The predictable result of this perverse incentive is that institutions will continue to borrow and build more and more housing, driving down rents and occupancy rates so that the net return on capital for landlords is zero. Note that this happens to all landlords, even those who borrowed during the halcyon days of positive interest rates. Housing is a competitive market, and tenants do not know or care which landlord has higher interest expense. They care only about the location, size, interior finishes, and of course the rental rate.
The return on capital in all other endeavors will also be driven down. It will go down to marginally above the interest rate. In our examples, we are guessing +1% spread above the interest rate as a good first guess, but this is not necessarily the right number.
We leave it as an exercise for the reader to answer what will happen to the return on capital when the interest rate falls another point, to -2%.
Wrong Models
As an aside, consumer advocates and putative defenders of free markets cheer the whole way. Consumer advocacy is based on a fundamental Marxist premise: that there is a class conflict between the class of tenants and the class of landlords (and more generally, the class of consumers vs. the class of producers). They see soft or falling rent (or rising quality of interior finishes with same rent) as occurring despite the greed for exploitation of the class of landlords. The government, in their view, must have found the right ways to nudge the class of landlord exploiters to lower their rents.

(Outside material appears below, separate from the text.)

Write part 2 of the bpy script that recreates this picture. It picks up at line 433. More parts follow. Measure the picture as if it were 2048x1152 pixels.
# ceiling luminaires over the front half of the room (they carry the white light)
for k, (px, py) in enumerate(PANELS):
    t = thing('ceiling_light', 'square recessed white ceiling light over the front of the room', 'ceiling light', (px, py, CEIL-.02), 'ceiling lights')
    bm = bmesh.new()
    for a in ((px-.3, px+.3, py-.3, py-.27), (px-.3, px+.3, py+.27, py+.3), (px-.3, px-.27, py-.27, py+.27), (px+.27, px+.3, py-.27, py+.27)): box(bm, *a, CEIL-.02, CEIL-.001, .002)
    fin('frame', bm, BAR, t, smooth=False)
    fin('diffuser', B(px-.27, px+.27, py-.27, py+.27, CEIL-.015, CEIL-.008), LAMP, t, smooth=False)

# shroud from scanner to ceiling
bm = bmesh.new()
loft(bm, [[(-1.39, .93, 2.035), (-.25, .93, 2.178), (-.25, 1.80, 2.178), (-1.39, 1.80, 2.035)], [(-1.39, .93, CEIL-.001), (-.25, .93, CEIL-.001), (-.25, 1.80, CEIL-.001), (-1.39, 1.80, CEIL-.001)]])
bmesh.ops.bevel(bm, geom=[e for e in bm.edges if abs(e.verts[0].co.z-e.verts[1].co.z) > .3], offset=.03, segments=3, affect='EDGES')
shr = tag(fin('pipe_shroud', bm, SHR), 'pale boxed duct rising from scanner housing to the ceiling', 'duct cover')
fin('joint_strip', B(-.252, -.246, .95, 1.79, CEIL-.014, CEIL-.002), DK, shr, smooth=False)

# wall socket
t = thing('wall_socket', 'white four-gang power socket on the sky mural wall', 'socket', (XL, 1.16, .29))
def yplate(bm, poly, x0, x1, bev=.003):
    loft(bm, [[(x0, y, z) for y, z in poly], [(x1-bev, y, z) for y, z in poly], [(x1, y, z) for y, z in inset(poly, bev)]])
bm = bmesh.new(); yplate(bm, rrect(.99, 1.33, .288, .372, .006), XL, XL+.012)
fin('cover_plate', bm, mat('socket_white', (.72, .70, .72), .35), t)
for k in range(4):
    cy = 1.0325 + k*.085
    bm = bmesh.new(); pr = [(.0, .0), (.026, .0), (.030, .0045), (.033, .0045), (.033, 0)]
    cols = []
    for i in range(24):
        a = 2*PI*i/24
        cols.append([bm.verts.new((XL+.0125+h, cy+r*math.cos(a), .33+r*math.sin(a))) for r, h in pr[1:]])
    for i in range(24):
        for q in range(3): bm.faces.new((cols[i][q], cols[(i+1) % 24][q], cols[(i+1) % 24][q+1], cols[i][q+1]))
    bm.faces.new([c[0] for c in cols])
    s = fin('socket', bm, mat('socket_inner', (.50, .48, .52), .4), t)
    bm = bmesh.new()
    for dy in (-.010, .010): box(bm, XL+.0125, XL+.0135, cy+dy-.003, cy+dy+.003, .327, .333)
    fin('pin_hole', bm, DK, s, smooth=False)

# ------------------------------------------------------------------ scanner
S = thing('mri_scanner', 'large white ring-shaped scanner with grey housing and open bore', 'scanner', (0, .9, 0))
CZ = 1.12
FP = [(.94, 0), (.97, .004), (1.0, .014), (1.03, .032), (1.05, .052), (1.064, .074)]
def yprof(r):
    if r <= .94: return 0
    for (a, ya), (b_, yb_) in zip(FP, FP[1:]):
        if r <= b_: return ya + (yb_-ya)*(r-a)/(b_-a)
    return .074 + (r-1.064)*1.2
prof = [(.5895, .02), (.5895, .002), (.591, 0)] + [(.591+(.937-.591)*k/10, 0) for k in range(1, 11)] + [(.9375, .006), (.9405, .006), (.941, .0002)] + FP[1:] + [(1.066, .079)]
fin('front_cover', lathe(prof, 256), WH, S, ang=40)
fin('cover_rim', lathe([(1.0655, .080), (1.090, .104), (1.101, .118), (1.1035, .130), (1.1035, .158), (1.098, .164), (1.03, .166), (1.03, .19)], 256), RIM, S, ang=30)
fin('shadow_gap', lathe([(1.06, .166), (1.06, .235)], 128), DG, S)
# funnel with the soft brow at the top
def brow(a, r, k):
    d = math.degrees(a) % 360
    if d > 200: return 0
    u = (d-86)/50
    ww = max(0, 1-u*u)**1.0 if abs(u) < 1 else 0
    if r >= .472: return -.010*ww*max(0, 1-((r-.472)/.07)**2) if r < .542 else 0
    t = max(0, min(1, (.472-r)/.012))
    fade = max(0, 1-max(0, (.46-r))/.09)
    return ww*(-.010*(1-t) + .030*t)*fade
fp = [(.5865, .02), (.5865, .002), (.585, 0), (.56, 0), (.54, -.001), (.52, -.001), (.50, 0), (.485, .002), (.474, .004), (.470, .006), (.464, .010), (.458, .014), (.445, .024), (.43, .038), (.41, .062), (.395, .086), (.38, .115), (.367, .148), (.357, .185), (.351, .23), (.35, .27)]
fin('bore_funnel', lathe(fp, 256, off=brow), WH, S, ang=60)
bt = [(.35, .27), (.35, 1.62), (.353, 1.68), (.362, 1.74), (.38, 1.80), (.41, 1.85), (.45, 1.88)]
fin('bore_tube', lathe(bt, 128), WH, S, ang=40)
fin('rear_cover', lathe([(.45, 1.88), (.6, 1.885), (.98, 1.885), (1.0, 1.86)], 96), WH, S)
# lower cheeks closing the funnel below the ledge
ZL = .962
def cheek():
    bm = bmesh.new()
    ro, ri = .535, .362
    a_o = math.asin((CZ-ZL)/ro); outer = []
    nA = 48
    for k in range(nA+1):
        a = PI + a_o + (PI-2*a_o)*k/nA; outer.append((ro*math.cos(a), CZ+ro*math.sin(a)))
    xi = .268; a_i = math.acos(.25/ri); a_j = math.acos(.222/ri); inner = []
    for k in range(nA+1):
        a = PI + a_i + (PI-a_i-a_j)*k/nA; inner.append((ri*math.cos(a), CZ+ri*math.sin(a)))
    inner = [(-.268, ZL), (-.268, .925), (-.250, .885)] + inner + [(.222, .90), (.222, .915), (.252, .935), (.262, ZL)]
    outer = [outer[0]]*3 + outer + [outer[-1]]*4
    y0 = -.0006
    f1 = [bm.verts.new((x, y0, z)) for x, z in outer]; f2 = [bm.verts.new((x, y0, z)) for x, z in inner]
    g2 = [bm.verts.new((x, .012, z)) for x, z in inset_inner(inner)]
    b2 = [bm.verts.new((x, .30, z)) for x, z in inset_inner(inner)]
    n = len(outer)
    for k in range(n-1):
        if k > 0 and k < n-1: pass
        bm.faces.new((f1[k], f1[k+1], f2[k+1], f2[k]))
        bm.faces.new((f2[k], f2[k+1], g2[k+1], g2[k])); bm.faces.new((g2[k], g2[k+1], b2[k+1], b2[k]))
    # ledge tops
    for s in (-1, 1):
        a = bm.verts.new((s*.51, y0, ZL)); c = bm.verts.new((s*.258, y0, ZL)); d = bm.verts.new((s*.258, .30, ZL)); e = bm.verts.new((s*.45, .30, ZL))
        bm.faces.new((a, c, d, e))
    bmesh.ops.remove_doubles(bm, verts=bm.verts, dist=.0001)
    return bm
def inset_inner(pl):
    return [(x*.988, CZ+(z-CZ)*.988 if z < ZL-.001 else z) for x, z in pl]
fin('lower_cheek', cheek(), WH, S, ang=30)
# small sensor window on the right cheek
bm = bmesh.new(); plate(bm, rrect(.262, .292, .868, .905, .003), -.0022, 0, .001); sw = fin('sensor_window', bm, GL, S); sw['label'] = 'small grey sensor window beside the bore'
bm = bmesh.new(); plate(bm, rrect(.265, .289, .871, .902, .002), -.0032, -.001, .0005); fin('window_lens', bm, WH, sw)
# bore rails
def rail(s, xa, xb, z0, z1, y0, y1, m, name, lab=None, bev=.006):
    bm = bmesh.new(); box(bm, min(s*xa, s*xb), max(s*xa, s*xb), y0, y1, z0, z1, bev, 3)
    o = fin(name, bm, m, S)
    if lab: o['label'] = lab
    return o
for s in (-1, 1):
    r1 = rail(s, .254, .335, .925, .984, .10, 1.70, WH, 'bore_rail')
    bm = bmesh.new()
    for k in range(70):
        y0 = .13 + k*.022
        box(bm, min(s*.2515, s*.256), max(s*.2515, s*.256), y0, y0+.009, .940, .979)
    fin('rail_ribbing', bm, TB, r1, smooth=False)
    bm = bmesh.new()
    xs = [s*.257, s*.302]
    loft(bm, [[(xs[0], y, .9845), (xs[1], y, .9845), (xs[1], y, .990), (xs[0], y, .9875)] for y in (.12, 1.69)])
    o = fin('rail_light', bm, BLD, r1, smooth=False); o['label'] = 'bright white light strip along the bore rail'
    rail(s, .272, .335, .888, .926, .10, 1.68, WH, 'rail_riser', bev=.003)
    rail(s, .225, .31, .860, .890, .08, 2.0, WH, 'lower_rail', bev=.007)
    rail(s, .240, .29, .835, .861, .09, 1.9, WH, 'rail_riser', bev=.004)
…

Free-marketers have a different premise. They know that whenever the government interferes in markets, it does so by force. And they know that nothing good comes out of the barrel of a gun. But they have an oversimplified view of this as a single scalar, which could be thought of as friction. So in their view, soft or falling rent occurs despite friction. The landlords, in their view, must have found ways to become more efficient, and lower rent.
The former are closer to correct. Not about the absurd materialist idea that everything is class conflict. They are partially right that the government has found a way to nudge landlords. In central bank socialism, that way is: to lower the interest rate. And keep lowering it to zero, to “euthanize the rentier” as Keynes said. And even beyond, to negative rates.

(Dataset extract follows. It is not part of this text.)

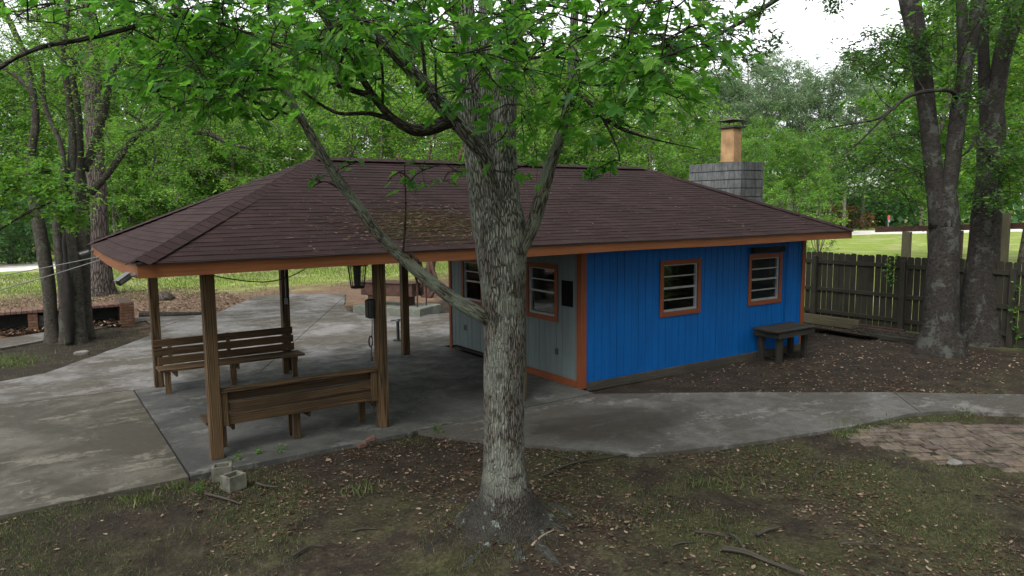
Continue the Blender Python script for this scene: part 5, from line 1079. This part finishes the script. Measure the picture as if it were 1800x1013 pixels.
# crape myrtle behind the grill
bc = G(750, 521, -0.03); dc = (bc-CP)@FW
near_tree('crape_myrtle', (bc[0], bc[1], -0.05), 'brown multi stemmed small tree behind the grill and the pavilion', [[(752, 528, dc, 22), (752, 500, dc, 17), (756, 470, dc, 16), (766, 430, dc, 14), (780, 380, dc, 11), (800, 300, dc, 8), (830, 220, dc, 5)], [(747, 526, dc, 12), (742, 500, dc, 11), (738, 470, dc, 11), (728, 420, dc, 10), (715, 350, dc, 8), (700, 270, dc, 5)], [(754, 526, dc-.2, 8), (768, 500, dc-.3, 6), (760, 470, dc-.2, 7), (750, 420, dc, 7), (748, 330, dc, 6), (760, 240, dc, 4)]],
    lambda g: box_clumps(g, [(90, 590, 960, 150, 300, dc-2.0, dc+2.5, .5, .9, 50, 90)]), 'rust', 'lf_bright', 0.11, oblong(), 74, 0.3, 0.3, twig=0.012, nseg=10)

# ---------------------------------------------------------------- woods beyond: prototypes, then copies
def proto(name, seed, h, r, base, leaf, size, shape, ncl, per, bark='bark_far', crown_k=1.0, pine=False, stem=0.16, up_=0.4):
    g = np.random.default_rng(seed); mb = MB(); P = spline([(0, 0, -0.1), (g.normal(0, .2), g.normal(0, .2), h*0.35), (g.normal(0, .4), g.normal(0, .4), h*0.7), (g.normal(0, .4), g.normal(0, .4), h*0.97)], 22)
    mb.tube(P, np.linspace(stem, 0.03, 22), 9, True, knobbly(P, None, 9, 0.08, seed)); W = [P]; cl = []
    for k in range(11 if not pine else 16):
        z = base*0.8+(h*0.93-base*0.8)*(k+g.uniform(0, .7))/(11 if not pine else 16); a = k*2.4+g.uniform(-.4, .4); t_ = (z-base*0.8)/(h-base*0.8); ln = r*((1-t_**1.7) if not pine else math.sqrt(max(0.05, 1-(1.55*t_-0.62)**2)))*g.uniform(0.6, 1.0)+0.3
        b_ = P[np.argmin(np.abs(P[:, 2]-z))]; e = b_+np.array([math.cos(a)*ln, math.sin(a)*ln, ln*(0.15 if pine else 0.45)]); S = spline([b_, (b_+e)/2+np.array([0, 0, 0.12*ln]), e], 9)
        mb.tube(S, np.linspace(stem*0.42*(1-0.6*t_), 0.018, 9), 6); W.append(S[3:])
        for q_ in range(int(ncl/(22 if not pine else 20))): s_ = S[g.integers(4, 9)]; cl.append((s_+g.normal(0, 0.16*r, 3)+np.array([0, 0, 0.25]), g.uniform(.55, 1.0)*crown_k, int(per*g.uniform(.6, 1.3))))
    W = np.concatenate(W)
    while len(cl) < ncl:
        d = g.normal(0, 1, 3); d /= np.linalg.norm(d); q_ = g.uniform(0.25, 1)**0.5; c = np.array([d[0]*r*q_, d[1]*r*q_, (base+h)/2+d[2]*(h-base)/2*q_])
        lump_ = 0.5+0.5*math.sin(c[0]*1.1+seed)*math.sin(c[1]*1.2+seed*2)*math.sin(c[2]*0.9+seed*3)
        if lump_ < 0.42: continue
        cl.append((c, g.uniform(.5, .95)*crown_k, int(per*g.uniform(.6, 1.3))))
    LP, LD, LT = clumps_to_leaves(mb, W, cl, g, 0.018, 6)
    t = empty(name, (0, 0, 0), '', 'tree'); mb.build('trunk', bark, t, smooth=True); me = leaf_mesh('crown', LP, size, shape, up=up_, droop=0.2, tint=LT, r=g, fwd=LD); link('crown', me, leaf, t); return t
def bush_proto(name, seed, h, r, leaf, size, shape, ncl, per):
    g = np.random.default_rng(seed); mb = MB(); W = []
    for k in range(9):
        a = k*2.4; e = np.array([math.cos(a)*r*.6*g.uniform(.3, 1), math.sin(a)*r*.6*g.uniform(.3, 1), h*g.uniform(.6, .9)]); S = spline([(0.1*math.cos(a), 0.1*math.sin(a), -.1), e*0.5+g.normal(0, .1, 3), e], 8); mb.tube(S, np.linspace(0.04, 0.012, 8), 5); W.append(S)
    W = np.concatenate(W); cl = []
    for _ in range(ncl):
        d = g.normal(0, 1, 3); d /= np.linalg.norm(d); q_ = g.uniform(.2, 1)**.5; cl.append(((d[0]*r*q_, d[1]*r*q_, max(0.15, h*.52+d[2]*h*.5*q_)), g.uniform(.3, .6)*min(1, r/2), int(per*g.uniform(.6, 1.3))))
    LP, LD, LT = clumps_to_leaves(mb, W, cl, g, 0.01, 5); t = empty(name, (0, 0, 0), '', 'bush'); mb.build('stem', 'bark_far', t); me = leaf_mesh('foliage', LP, size, shape, up=0.4, tint=LT, r=g, fwd=LD); link('foliage', me, leaf, t); return t
DI = diamond(0.72)
PRO = {
 'broad': proto('broadleaf_tree', 101, 15.5, 4.6, 3.5, 'lf_mid', 0.20, DI, 235, 85),
 'tall': proto('broadleaf_tree', 102, 19, 4.2, 4.5, 'lf_mid', 0.20, DI, 235, 85),
 'bright': proto('bright_tree', 103, 11.5, 4.0, 2.0, 'lf_bright', 0.17, DI, 190, 85),
 'dark': proto('shade_tree', 104, 13, 4.2, 1.6, 'lf_mid', 0.18, DI, 190, 85),
 'pine': proto('far_pine', 105, 19, 3.6, 8.0, 'lf_pine', 0.42, (np.array([(0, 0, 0), (0.10, 0.5, 0), (0, 1, 0), (-0.10, 0.5, 0)]), [(0, 1, 2, 3)]), 200, 80, 'bark_far', 1.0, True, 0.22, 0.2),
 'pine2': proto('far_pine', 106, 21, 3.8, 10.0, 'lf_pine', 0.42, (np.array([(0, 0, 0), (0.10, 0.5, 0), (0, 1, 0), (-0.10, 0.5, 0)]), [(0, 1, 2, 3)]), 190, 80, 'bark_far', 1.1, True, 0.24, 0.2),
 'yellow': proto('yellow_green_tree', 107, 11.5, 3.3, 3.6, 'lf_yellow', 0.15, DI, 110, 70),
 'bush': bush_proto('bush', 108, 3.4, 2.4, 'lf_mid', 0.15, DI, 60, 60),
 'darkbush': bush_proto('dark_bush', 109, 4.6, 2.9, 'lf_dark', 0.26, oblong(), 80, 55),
 'redbush': bush_proto('red_bush', 110, 2.6, 1.5, 'lf_red', 0.14, DI, 40, 50),
 'paleshrub': bush_proto('shrub', 111, 5.5, 2.3, 'lf_bright', 0.16, DI, 55, 45),
}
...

The latter are just wrong. The government can do things that are simply not a kind of friction. Such as lower the interest rate.
And everyone who accepts the Quantity Theory of Money is marveling that rent is falling despite the increase in the quantity of what they think of as money. The drop in rents is occurring because of the drop in interest rates, not despite the increase in M0 or M2 or whatever measure of quantity of dollars.

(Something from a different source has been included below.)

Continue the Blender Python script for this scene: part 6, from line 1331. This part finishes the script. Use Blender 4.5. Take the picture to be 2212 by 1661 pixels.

All three of these groups believe that the fall in rent is occurring despite whatever it is that they are primarily obsessed with. However, the phenomenon is not occurring despite those things. They are simply wrong in obsessing over those things that they obsess over.
By the way, note that we do not use the word bubble. Bubble implies that a price has temporarily spiked. What we are describing is a perverse incentive offered to all market participants to borrow to buy and/or build new real estate. This incentive is durable, and growing with the falling of the interest rate (well, as durable as the regime of irredeemable paper currency itself).
The Strong Economy
Note also that the construction of half-filled apartment buildings—to be rented at a price that barely covers costs—adds to GDP and employment. Those who are inclined to cheer the strong economy can point to employment and GDP numbers that rise despite the tax and regulatory environment.
We can only say that, whatever the word is for an economy where the certain losses of the investors incentive and enable borrowers to build unneeded overcapacity that they rent at no profit, that word is not strong.